Le salaire annuel de M. Duchesneau s'établissait à 203 942 $. Il avait aussi reçu un montant forfaitaire de 25 000 $ comprenant «tous les frais directs et indirects pour les travaux de préparation de l'unité».

Dutil, muet mais responsable?

Le ministre de la Sécurité publique Robert Dutil a indiqué hier qu'il ne fera aucun commentaire, invoquant l'indépendance de l'UPAC. Toutefois, dans le contrat de M. Duchesneau la clause prévoyant sa résiliation faisait du ministre des Transports le responsable de toute résiliation ou suspension. «Le ministre se réserve également le droit de résilier ce contrat sans qu'il soit nécessaire pour lui de motiver la résiliation», peut-on lire à l'article 12.2. Fait à noter, aucune indemnité n'était prévue: «Le contractant aura droit aux frais, déboursés et sommes représentant la valeur réelle des services rendus jusqu'à la date de la résiliation du contrat [...] sans autre compensation ni indemnité que ce soit, et ce, à la condition qu'il remette au ministre tous les travaux déjà effectués au moment de la résiliation.»

À l'UPAC hier, on refusait de donner quelque détail que ce soit sur les modalités de départ de M. Duchesneau. Anne-Frédérik Laurence s'est bornée à dire que cela avait «été fait selon les règles de l'art».

Réactions des oppositions

Ce congédiement a suscité des critiques.

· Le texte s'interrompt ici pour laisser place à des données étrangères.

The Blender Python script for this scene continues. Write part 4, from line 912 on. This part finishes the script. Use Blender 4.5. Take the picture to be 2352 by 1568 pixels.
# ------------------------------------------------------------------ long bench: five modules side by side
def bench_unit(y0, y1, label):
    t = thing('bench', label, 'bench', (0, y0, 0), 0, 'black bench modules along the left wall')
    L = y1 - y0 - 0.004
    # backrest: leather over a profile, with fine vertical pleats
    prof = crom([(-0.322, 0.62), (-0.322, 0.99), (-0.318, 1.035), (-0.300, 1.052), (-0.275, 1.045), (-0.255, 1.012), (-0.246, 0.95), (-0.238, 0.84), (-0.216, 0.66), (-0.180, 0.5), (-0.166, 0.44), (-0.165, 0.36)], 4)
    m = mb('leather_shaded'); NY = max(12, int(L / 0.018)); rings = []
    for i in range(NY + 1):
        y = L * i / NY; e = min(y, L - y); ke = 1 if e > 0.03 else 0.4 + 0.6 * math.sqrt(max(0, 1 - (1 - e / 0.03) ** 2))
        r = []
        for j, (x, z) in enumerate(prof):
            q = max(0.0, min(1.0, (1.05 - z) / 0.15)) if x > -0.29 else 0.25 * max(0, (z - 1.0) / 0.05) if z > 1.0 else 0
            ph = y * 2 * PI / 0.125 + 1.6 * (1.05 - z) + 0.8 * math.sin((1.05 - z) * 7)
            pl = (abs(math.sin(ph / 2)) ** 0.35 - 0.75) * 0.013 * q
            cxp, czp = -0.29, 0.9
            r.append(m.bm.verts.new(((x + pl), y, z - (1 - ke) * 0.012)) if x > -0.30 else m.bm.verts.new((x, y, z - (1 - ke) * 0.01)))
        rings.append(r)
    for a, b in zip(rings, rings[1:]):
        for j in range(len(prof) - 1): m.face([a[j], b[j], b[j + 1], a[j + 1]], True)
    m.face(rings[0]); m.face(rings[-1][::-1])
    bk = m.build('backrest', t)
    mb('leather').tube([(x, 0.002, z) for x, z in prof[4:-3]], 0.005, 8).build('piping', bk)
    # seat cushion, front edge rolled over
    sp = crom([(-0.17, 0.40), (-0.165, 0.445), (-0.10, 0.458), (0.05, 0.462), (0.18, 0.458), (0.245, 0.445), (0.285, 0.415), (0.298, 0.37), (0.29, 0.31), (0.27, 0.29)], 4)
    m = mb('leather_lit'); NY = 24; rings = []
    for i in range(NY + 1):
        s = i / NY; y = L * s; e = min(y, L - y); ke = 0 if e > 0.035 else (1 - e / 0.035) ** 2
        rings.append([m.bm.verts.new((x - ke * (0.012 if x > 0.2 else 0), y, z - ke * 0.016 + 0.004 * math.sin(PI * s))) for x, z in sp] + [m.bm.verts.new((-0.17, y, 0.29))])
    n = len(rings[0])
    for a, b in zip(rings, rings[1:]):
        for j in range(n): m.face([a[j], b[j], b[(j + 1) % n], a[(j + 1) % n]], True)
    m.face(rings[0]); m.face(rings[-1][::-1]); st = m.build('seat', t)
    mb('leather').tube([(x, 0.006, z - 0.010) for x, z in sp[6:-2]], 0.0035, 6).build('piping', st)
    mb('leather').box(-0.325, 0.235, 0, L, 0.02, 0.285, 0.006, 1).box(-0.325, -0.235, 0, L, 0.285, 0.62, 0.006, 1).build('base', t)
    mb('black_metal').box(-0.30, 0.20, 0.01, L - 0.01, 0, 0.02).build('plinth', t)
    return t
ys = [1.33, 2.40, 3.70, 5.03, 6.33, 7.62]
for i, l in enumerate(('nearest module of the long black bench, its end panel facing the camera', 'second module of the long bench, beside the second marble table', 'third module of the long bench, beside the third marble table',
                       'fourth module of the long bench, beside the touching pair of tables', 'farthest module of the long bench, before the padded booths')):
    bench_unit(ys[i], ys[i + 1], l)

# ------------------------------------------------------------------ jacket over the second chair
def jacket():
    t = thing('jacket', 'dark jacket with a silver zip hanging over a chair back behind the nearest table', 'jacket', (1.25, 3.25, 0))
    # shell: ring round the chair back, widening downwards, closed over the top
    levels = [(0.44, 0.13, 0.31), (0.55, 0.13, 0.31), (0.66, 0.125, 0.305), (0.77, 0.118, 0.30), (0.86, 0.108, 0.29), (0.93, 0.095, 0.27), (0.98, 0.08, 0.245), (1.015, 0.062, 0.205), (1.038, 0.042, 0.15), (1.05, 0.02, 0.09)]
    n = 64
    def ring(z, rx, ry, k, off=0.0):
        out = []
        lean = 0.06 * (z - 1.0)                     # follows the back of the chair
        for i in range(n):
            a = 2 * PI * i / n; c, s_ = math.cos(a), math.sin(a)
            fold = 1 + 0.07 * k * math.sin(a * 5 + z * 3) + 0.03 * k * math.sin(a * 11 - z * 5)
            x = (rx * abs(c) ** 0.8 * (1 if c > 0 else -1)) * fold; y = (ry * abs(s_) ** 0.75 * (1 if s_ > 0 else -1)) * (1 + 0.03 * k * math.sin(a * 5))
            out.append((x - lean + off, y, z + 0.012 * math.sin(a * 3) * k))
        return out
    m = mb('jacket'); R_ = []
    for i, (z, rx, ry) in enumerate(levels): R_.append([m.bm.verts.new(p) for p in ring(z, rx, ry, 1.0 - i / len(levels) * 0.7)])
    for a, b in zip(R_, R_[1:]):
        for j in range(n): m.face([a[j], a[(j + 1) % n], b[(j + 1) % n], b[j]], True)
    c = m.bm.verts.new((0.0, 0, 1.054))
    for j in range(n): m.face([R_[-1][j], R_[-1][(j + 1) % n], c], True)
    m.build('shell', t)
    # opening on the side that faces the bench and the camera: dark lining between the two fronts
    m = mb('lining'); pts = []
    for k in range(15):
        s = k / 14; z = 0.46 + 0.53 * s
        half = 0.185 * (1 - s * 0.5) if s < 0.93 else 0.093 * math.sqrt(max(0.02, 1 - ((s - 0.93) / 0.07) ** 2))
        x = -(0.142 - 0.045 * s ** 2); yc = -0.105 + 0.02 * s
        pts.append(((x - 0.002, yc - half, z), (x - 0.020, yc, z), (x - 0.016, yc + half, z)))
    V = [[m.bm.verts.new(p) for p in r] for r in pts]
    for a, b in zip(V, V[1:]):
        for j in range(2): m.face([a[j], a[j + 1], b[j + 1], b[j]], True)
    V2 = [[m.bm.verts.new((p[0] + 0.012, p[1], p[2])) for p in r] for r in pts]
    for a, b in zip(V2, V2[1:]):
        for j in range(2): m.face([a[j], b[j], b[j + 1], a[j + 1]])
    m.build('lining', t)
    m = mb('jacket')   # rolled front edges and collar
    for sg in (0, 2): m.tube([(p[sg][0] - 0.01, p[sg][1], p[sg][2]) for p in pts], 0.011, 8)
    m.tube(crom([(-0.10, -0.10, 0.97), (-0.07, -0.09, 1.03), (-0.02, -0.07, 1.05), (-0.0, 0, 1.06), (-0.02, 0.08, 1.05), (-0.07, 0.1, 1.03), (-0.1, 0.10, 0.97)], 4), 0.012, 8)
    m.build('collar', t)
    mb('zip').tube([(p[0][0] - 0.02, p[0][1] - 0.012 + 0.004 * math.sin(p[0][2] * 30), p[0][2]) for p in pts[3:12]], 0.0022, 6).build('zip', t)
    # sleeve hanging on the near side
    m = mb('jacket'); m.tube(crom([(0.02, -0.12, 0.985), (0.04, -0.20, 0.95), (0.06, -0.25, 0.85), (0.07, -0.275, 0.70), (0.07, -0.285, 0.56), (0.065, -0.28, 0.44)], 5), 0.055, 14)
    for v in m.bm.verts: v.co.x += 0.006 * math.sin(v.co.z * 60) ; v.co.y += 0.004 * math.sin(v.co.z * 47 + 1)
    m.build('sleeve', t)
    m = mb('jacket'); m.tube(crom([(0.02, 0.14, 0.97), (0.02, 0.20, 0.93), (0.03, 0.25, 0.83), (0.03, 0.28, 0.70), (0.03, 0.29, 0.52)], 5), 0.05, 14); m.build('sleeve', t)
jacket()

Le député péquiste Stéphane Bergeron, porte-parole en matière de sécurité publique, s'est dit surpris et choqué par cette décision. Il croit que M. Duchesneau vient d'être congédié «pour avoir trop parlé et indisposé le gouvernement libéral». M. Bergeron soutient que déjà, l'UPAC peine à recruter du personnel depuis sa mise sur pied en mai 2011. «Il est pour le moins étonnant qu'elle se paie le luxe de mettre à la porte le chef de l'Unité anticollusion [...]. C'est un drôle de message, car rien n'est réglé, loin de là», a poursuivi le député de Verchères.

Dans un communiqué, le député de Québec solidaire Amir Khadir a eu ces mots: «L'UPAC reproche à M. Duchesneau son manque de loyauté. Or, M. Duchesneau a fait preuve d'une grande loyauté envers le Québec. On souhaiterait en voir autant de la part de tous les détenteurs de charges publiques, notamment du premier ministre.»